======== SUPPLIED DATA
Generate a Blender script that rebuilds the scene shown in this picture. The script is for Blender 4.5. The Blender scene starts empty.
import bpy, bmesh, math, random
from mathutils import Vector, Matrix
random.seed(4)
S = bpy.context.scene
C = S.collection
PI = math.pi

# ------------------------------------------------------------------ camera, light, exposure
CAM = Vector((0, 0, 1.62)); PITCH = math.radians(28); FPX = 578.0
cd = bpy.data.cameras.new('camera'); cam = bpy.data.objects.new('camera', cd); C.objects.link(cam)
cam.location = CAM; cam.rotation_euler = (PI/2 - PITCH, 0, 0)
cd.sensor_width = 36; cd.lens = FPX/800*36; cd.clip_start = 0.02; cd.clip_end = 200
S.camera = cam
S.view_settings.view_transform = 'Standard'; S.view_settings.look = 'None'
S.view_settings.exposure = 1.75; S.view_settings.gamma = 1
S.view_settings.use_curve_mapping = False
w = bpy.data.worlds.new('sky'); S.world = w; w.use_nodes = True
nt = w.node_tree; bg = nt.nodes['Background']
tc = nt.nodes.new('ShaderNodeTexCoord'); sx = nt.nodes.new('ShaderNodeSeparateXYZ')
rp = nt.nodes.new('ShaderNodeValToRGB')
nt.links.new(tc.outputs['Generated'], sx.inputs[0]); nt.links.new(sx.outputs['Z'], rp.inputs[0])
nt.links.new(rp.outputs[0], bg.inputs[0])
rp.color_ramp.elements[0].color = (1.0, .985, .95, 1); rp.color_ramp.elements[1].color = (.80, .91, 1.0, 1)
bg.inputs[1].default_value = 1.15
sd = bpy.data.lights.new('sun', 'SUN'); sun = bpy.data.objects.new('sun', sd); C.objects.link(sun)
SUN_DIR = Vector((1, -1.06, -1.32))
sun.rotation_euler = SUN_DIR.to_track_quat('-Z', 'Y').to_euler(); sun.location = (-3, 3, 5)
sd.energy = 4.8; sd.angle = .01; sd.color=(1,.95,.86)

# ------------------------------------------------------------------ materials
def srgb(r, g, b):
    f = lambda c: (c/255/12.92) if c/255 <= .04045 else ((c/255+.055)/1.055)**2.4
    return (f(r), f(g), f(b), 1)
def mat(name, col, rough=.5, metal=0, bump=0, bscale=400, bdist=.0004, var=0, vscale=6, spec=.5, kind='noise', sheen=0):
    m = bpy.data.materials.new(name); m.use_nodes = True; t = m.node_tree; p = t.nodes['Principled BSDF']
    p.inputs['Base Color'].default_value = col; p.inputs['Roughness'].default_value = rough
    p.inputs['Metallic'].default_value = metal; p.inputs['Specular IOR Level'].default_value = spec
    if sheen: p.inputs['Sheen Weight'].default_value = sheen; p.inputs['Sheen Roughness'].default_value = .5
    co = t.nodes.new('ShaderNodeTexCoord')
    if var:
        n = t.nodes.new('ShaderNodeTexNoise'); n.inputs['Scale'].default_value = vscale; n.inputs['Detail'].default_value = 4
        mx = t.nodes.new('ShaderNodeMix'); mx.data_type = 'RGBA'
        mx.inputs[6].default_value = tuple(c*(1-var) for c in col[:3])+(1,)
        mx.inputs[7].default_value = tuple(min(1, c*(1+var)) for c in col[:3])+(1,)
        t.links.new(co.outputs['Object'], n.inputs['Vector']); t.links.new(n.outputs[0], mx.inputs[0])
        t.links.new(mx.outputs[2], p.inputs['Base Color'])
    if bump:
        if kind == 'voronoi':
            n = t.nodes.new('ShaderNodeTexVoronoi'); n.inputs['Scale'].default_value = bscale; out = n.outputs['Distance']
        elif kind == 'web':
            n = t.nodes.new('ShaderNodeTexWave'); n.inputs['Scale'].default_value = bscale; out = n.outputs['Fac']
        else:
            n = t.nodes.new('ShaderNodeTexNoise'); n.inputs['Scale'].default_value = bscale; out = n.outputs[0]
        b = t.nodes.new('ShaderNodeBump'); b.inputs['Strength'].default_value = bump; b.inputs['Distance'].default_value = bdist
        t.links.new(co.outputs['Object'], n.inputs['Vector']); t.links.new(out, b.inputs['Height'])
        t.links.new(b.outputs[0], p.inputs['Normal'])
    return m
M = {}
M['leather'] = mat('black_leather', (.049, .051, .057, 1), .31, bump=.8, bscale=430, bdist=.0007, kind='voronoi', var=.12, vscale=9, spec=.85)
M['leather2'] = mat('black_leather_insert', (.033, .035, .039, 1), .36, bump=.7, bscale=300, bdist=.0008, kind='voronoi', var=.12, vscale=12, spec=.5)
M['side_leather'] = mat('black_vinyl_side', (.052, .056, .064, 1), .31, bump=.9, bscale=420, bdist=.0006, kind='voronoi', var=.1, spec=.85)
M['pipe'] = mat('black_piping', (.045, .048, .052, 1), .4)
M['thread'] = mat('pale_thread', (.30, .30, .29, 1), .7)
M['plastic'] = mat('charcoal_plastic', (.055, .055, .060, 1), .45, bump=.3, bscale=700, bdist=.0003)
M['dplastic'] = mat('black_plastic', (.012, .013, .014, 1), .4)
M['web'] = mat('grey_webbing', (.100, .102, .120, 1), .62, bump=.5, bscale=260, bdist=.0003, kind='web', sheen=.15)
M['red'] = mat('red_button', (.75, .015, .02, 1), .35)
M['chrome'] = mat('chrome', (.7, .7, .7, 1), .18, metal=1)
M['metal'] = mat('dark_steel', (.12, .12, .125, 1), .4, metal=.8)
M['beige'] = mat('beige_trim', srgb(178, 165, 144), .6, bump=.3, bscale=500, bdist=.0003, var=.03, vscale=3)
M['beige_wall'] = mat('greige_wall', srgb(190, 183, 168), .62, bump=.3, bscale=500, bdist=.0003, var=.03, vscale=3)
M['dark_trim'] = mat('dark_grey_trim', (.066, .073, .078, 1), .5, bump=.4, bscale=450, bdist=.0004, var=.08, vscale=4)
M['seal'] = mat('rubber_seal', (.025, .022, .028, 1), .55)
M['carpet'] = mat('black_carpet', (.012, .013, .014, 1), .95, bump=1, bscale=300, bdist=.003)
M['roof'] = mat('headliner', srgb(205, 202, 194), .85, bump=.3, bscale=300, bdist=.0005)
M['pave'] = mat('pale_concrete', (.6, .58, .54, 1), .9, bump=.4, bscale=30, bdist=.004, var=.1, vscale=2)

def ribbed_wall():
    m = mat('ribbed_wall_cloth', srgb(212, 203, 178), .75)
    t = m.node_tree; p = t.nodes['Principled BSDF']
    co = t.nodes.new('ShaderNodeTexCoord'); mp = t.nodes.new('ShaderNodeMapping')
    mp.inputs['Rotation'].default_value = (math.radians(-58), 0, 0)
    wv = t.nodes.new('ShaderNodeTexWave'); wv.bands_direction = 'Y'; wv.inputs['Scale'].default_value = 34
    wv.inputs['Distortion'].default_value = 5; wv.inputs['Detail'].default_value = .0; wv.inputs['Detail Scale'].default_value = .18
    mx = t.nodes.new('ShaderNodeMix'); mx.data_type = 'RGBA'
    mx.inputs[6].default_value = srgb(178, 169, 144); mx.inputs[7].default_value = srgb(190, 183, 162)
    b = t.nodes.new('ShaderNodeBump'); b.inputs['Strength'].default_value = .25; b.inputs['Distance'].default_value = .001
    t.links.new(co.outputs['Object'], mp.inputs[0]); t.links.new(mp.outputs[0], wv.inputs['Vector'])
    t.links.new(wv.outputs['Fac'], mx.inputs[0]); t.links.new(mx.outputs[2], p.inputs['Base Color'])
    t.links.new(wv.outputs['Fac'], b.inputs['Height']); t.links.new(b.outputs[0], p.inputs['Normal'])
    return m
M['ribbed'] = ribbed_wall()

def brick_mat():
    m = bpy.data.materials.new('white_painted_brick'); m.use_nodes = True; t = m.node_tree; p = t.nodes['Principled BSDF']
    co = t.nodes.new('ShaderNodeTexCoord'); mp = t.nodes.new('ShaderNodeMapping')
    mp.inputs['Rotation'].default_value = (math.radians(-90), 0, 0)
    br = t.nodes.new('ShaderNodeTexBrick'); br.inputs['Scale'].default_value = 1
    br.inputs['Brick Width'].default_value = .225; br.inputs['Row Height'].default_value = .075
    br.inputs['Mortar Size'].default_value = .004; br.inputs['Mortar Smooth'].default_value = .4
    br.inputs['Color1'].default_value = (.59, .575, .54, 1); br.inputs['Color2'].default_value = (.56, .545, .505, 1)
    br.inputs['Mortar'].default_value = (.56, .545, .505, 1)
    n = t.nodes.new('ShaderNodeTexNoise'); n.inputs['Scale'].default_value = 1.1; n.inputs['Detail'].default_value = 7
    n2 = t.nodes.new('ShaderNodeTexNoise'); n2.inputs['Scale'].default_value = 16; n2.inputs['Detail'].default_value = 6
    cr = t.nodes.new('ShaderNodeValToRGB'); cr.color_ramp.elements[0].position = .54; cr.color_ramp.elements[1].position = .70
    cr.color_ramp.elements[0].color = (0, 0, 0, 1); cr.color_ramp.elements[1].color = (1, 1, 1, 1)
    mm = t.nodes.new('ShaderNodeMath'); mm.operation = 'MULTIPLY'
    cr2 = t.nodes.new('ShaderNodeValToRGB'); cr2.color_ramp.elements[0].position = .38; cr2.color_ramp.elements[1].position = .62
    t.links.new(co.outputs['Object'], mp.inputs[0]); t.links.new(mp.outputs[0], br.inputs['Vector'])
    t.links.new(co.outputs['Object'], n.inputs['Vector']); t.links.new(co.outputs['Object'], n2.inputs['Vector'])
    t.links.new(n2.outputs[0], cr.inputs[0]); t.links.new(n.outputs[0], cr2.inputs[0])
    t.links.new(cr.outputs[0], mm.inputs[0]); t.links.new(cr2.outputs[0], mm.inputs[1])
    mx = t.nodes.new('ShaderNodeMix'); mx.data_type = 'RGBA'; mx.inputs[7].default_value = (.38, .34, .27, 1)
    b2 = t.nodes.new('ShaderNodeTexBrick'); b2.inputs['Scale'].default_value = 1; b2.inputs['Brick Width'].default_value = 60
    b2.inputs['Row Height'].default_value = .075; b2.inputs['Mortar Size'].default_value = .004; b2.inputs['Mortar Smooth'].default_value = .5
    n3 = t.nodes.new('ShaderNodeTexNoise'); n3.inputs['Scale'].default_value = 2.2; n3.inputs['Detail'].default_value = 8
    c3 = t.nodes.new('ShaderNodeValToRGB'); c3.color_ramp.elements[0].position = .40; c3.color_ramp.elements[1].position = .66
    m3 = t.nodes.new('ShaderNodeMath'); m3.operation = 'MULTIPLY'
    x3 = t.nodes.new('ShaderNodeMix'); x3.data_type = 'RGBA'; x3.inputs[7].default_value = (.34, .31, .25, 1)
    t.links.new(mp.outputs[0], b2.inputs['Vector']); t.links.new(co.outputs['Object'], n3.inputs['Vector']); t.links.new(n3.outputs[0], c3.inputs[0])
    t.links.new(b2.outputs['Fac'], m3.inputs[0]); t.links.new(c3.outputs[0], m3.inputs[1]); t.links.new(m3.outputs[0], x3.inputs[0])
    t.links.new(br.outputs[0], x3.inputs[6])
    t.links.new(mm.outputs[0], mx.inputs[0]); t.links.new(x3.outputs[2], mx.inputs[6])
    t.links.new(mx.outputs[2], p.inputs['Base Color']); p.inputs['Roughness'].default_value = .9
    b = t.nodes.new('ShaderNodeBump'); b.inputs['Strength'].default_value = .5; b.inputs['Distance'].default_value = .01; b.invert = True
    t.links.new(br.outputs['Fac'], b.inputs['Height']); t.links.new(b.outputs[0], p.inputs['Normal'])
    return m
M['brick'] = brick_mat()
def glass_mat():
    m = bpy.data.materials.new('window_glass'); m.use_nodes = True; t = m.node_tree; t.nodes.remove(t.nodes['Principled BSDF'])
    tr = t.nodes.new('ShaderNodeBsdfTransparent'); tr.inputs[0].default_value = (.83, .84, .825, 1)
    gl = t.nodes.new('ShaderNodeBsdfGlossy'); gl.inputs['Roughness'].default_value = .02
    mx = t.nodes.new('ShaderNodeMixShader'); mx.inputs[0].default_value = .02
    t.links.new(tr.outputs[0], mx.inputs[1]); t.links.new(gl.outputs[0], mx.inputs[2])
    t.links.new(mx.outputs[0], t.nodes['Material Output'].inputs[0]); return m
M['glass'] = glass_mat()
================
**TASK STATEMENT:** Without changing anything, quote the lines from the top of the data to the line that contains "PI = math.pi", including that line.

**SOLUTION:**
Generate a Blender script that rebuilds the scene shown in this picture. The script is for Blender 4.5. The Blender scene starts empty.
import bpy, bmesh, math, random
from mathutils import Vector, Matrix
random.seed(4)
S = bpy.context.scene
C = S.collection
PI = math.pi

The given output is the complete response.